- [WHAT TO PRODUCE]
Quote the listing in full, exactly as given, minus any pictures.

**********

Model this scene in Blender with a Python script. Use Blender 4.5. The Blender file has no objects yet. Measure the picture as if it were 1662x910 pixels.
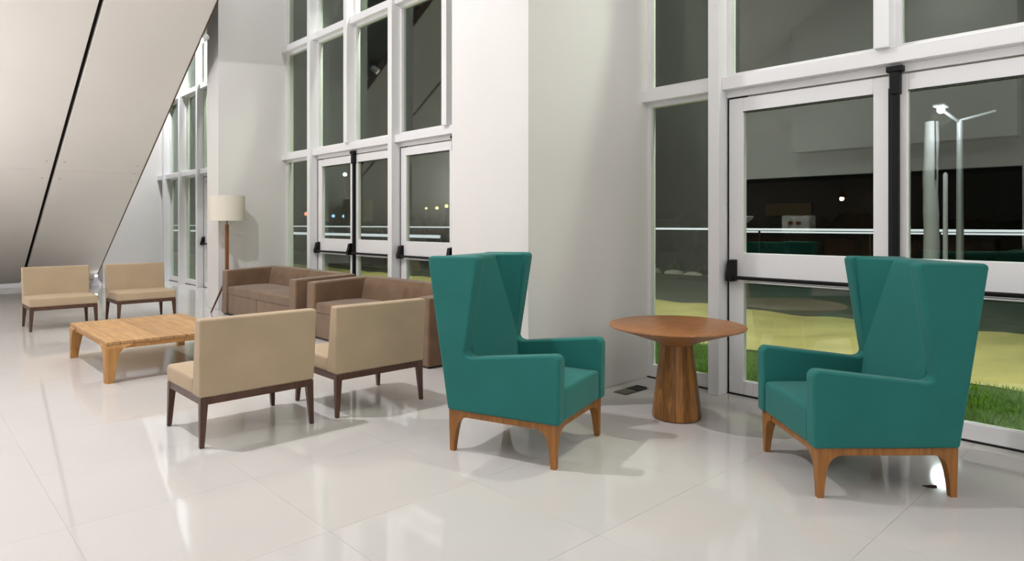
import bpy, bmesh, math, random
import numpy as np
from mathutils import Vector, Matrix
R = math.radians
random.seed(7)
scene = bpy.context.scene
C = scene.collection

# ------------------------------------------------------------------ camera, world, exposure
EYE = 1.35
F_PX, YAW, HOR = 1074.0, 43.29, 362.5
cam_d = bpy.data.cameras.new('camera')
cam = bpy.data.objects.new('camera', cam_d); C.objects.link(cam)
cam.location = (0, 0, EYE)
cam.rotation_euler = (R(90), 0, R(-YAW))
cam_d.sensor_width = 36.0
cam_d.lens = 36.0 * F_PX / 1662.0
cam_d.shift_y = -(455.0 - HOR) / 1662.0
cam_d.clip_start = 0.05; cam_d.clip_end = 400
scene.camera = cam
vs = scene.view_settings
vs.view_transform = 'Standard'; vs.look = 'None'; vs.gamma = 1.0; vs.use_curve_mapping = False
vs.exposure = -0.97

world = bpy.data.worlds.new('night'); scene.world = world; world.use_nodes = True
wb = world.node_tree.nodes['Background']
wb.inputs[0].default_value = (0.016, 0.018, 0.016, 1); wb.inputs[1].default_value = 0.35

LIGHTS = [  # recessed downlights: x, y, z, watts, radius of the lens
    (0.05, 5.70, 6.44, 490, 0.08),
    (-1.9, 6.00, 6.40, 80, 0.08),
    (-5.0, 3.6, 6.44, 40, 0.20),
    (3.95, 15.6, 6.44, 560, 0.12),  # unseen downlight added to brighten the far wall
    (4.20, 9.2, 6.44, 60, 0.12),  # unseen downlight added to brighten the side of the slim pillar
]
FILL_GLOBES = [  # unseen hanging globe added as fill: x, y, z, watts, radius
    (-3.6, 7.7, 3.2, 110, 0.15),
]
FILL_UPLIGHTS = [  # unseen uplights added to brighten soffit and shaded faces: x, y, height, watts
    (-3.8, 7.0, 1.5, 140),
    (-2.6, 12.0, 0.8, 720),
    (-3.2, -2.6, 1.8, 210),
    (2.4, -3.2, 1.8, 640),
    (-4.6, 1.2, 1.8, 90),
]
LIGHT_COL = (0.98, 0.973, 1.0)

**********

- [TASK SOLUTION]
Model this scene in Blender with a Python script. Use Blender 4.5. The Blender file has no objects yet. Measure the picture as if it were 1662x910 pixels.
import bpy, bmesh, math, random
import numpy as np
from mathutils import Vector, Matrix
R = math.radians
random.seed(7)
scene = bpy.context.scene
C = scene.collection

# ------------------------------------------------------------------ camera, world, exposure
EYE = 1.35
F_PX, YAW, HOR = 1074.0, 43.29, 362.5
cam_d = bpy.data.cameras.new('camera')
cam = bpy.data.objects.new('camera', cam_d); C.objects.link(cam)
cam.location = (0, 0, EYE)
cam.rotation_euler = (R(90), 0, R(-YAW))
cam_d.sensor_width = 36.0
cam_d.lens = 36.0 * F_PX / 1662.0
cam_d.shift_y = -(455.0 - HOR) / 1662.0
cam_d.clip_start = 0.05; cam_d.clip_end = 400
scene.camera = cam
vs = scene.view_settings
vs.view_transform = 'Standard'; vs.look = 'None'; vs.gamma = 1.0; vs.use_curve_mapping = False
vs.exposure = -0.97

world = bpy.data.worlds.new('night'); scene.world = world; world.use_nodes = True
wb = world.node_tree.nodes['Background']
wb.inputs[0].default_value = (0.016, 0.018, 0.016, 1); wb.inputs[1].default_value = 0.35

LIGHTS = [  # recessed downlights: x, y, z, watts, radius of the lens
    (0.05, 5.70, 6.44, 490, 0.08),
    (-1.9, 6.00, 6.40, 80, 0.08),
    (-5.0, 3.6, 6.44, 40, 0.20),
    (3.95, 15.6, 6.44, 560, 0.12),  # unseen downlight added to brighten the far wall
    (4.20, 9.2, 6.44, 60, 0.12),  # unseen downlight added to brighten the side of the slim pillar
]
FILL_GLOBES = [  # unseen hanging globe added as fill: x, y, z, watts, radius
    (-3.6, 7.7, 3.2, 110, 0.15),
]
FILL_UPLIGHTS = [  # unseen uplights added to brighten soffit and shaded faces: x, y, height, watts
    (-3.8, 7.0, 1.5, 140),
    (-2.6, 12.0, 0.8, 720),
    (-3.2, -2.6, 1.8, 210),
    (2.4, -3.2, 1.8, 640),
    (-4.6, 1.2, 1.8, 90),
]
LIGHT_COL = (0.98, 0.973, 1.0)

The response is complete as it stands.